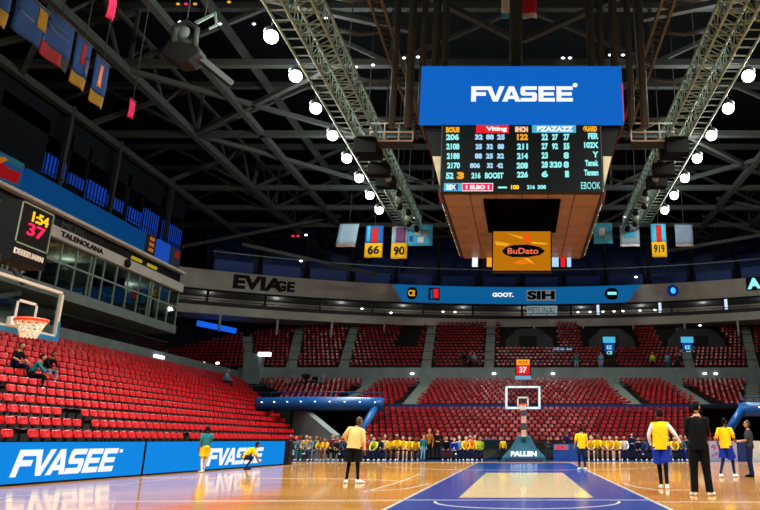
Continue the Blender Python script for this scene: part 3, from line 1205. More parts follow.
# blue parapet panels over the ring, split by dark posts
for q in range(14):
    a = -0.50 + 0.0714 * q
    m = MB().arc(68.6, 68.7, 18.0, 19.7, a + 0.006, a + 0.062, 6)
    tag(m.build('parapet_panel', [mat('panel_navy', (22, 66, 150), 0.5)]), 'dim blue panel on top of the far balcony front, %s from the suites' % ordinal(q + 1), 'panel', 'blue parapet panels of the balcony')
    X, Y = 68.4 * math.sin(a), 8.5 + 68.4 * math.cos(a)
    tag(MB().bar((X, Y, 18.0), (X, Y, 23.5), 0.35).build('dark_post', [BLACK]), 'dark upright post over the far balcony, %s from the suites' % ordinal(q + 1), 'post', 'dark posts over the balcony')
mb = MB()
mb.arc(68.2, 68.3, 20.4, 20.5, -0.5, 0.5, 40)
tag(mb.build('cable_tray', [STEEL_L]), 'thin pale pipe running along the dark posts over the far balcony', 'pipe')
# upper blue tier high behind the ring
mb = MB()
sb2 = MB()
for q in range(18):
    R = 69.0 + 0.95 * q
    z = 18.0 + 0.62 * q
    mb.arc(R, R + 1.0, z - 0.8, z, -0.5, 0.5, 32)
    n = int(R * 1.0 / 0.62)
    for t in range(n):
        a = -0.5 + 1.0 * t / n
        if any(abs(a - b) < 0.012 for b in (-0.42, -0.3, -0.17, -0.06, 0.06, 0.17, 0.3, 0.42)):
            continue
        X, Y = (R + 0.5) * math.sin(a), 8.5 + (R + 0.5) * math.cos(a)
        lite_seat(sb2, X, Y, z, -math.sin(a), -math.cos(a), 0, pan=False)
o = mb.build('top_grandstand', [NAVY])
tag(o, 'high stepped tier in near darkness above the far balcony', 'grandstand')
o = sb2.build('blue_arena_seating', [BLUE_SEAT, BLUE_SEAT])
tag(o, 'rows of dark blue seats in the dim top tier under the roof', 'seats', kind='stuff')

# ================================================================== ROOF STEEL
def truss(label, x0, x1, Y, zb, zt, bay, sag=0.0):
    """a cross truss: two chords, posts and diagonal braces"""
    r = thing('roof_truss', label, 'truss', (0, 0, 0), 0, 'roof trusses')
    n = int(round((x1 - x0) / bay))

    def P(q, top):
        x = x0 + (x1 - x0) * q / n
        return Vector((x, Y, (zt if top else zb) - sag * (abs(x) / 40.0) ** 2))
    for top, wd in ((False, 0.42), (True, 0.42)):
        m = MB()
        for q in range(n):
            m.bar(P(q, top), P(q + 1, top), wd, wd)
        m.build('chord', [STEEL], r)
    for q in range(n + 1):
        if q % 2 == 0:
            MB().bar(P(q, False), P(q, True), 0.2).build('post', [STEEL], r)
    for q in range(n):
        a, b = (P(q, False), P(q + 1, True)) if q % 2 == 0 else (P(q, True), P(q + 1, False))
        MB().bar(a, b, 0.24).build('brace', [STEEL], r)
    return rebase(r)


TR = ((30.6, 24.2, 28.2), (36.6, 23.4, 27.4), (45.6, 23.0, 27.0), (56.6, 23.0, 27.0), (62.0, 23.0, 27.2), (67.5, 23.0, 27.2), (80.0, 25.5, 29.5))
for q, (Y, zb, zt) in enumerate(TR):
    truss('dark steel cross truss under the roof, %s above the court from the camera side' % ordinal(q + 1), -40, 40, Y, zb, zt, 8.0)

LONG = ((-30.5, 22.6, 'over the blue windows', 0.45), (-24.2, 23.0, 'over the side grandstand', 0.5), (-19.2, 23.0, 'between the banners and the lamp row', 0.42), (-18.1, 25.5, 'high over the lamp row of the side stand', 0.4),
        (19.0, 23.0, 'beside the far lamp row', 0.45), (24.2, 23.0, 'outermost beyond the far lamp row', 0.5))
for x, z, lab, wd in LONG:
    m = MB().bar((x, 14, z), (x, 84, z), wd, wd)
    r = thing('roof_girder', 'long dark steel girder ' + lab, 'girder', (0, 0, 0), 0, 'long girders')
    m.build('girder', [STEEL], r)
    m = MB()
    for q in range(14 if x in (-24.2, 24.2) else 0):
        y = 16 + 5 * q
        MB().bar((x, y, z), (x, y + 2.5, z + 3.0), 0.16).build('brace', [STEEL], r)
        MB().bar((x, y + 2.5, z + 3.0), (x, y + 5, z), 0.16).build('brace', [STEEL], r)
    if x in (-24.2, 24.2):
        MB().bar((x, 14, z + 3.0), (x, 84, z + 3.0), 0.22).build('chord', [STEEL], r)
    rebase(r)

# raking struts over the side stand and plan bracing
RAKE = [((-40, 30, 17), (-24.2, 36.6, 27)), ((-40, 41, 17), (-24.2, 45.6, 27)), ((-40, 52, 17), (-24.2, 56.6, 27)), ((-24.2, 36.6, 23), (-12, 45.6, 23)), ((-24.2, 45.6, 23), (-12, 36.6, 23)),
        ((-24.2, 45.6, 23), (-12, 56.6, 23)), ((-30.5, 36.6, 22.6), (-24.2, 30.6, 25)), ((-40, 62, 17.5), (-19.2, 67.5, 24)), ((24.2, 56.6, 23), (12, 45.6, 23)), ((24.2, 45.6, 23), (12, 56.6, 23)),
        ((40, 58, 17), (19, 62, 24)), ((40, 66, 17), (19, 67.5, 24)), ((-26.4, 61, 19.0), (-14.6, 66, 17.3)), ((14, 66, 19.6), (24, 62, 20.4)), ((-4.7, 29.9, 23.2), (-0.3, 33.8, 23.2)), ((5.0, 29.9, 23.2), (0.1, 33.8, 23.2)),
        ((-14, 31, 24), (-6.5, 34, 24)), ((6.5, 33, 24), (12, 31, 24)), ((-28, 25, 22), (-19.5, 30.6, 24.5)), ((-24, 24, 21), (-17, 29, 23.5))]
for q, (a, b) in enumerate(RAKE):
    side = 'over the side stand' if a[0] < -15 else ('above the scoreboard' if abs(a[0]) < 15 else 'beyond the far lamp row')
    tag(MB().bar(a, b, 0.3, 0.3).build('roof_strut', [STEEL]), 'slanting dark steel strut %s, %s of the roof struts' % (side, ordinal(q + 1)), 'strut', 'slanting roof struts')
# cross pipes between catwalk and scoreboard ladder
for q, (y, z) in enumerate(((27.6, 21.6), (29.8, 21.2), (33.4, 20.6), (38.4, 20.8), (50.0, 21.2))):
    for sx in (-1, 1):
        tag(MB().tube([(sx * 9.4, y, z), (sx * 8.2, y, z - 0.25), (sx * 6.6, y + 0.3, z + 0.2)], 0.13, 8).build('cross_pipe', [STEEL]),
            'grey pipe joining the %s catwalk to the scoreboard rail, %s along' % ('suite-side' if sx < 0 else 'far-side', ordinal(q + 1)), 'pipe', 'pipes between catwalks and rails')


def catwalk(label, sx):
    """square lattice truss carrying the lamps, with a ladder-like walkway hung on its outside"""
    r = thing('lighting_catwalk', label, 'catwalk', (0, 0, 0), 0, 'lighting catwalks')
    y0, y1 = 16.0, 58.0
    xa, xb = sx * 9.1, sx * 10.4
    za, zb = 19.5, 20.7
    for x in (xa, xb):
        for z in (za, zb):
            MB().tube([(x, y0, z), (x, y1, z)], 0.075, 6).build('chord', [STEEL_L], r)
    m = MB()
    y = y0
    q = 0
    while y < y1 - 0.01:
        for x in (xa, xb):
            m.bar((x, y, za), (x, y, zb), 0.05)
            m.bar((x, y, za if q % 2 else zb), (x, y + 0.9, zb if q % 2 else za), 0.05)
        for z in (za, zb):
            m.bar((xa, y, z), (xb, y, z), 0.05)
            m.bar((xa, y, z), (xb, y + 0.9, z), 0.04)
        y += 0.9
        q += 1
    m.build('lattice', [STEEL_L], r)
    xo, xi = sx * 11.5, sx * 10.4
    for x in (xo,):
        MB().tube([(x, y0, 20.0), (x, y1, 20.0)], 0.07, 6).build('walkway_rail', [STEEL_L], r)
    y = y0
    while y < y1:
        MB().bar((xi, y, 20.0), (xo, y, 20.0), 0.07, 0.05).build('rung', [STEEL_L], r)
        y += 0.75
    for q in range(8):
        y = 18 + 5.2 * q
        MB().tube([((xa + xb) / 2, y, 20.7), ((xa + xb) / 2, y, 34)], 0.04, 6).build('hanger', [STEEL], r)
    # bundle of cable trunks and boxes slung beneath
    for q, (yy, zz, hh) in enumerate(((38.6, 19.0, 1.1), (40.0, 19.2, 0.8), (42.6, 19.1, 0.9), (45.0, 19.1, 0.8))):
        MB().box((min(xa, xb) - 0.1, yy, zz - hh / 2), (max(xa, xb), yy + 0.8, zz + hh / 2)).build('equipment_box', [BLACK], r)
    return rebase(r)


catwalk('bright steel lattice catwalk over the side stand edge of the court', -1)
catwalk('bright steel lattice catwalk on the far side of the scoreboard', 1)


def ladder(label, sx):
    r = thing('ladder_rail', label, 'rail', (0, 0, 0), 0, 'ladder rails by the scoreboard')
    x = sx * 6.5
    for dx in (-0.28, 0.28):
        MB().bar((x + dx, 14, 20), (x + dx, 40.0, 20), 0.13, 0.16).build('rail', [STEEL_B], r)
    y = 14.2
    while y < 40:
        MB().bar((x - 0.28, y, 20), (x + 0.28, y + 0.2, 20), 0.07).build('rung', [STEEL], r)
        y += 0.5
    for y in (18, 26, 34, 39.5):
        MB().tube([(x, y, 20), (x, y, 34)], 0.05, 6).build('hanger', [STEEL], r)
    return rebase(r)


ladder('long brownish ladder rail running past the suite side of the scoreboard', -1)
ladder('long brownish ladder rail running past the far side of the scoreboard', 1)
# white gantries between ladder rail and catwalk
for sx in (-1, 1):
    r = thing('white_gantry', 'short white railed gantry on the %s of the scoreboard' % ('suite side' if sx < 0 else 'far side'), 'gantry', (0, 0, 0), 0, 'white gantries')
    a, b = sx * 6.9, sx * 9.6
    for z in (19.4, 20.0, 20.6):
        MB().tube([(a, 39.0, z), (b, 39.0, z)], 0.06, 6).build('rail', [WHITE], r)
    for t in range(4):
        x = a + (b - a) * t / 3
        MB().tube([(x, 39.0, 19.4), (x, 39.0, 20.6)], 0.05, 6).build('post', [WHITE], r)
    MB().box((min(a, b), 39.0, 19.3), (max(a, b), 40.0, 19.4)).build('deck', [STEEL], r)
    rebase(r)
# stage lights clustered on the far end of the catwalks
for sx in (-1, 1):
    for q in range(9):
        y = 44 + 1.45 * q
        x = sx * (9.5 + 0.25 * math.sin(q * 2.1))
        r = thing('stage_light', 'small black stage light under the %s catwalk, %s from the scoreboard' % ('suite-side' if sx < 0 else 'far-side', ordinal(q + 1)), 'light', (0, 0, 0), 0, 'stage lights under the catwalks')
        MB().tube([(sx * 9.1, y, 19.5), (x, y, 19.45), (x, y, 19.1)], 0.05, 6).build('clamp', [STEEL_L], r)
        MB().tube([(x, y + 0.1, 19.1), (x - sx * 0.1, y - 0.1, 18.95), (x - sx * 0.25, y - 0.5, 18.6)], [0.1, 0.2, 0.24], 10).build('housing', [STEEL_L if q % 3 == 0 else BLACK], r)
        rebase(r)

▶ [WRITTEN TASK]
Please quote the lines of the material, beginning with the first and ending with the one that contains "n = int(round((x1 - x0) / bay))", exactly as written and without any pictures.

▶ [SOLUTION TO THIS PROBLEM]
Continue the Blender Python script for this scene: part 3, from line 1205. More parts follow.
# blue parapet panels over the ring, split by dark posts
for q in range(14):
    a = -0.50 + 0.0714 * q
    m = MB().arc(68.6, 68.7, 18.0, 19.7, a + 0.006, a + 0.062, 6)
    tag(m.build('parapet_panel', [mat('panel_navy', (22, 66, 150), 0.5)]), 'dim blue panel on top of the far balcony front, %s from the suites' % ordinal(q + 1), 'panel', 'blue parapet panels of the balcony')
    X, Y = 68.4 * math.sin(a), 8.5 + 68.4 * math.cos(a)
    tag(MB().bar((X, Y, 18.0), (X, Y, 23.5), 0.35).build('dark_post', [BLACK]), 'dark upright post over the far balcony, %s from the suites' % ordinal(q + 1), 'post', 'dark posts over the balcony')
mb = MB()
mb.arc(68.2, 68.3, 20.4, 20.5, -0.5, 0.5, 40)
tag(mb.build('cable_tray', [STEEL_L]), 'thin pale pipe running along the dark posts over the far balcony', 'pipe')
# upper blue tier high behind the ring
mb = MB()
sb2 = MB()
for q in range(18):
    R = 69.0 + 0.95 * q
    z = 18.0 + 0.62 * q
    mb.arc(R, R + 1.0, z - 0.8, z, -0.5, 0.5, 32)
    n = int(R * 1.0 / 0.62)
    for t in range(n):
        a = -0.5 + 1.0 * t / n
        if any(abs(a - b) < 0.012 for b in (-0.42, -0.3, -0.17, -0.06, 0.06, 0.17, 0.3, 0.42)):
            continue
        X, Y = (R + 0.5) * math.sin(a), 8.5 + (R + 0.5) * math.cos(a)
        lite_seat(sb2, X, Y, z, -math.sin(a), -math.cos(a), 0, pan=False)
o = mb.build('top_grandstand', [NAVY])
tag(o, 'high stepped tier in near darkness above the far balcony', 'grandstand')
o = sb2.build('blue_arena_seating', [BLUE_SEAT, BLUE_SEAT])
tag(o, 'rows of dark blue seats in the dim top tier under the roof', 'seats', kind='stuff')

# ================================================================== ROOF STEEL
def truss(label, x0, x1, Y, zb, zt, bay, sag=0.0):
    """a cross truss: two chords, posts and diagonal braces"""
    r = thing('roof_truss', label, 'truss', (0, 0, 0), 0, 'roof trusses')
    n = int(round((x1 - x0) / bay))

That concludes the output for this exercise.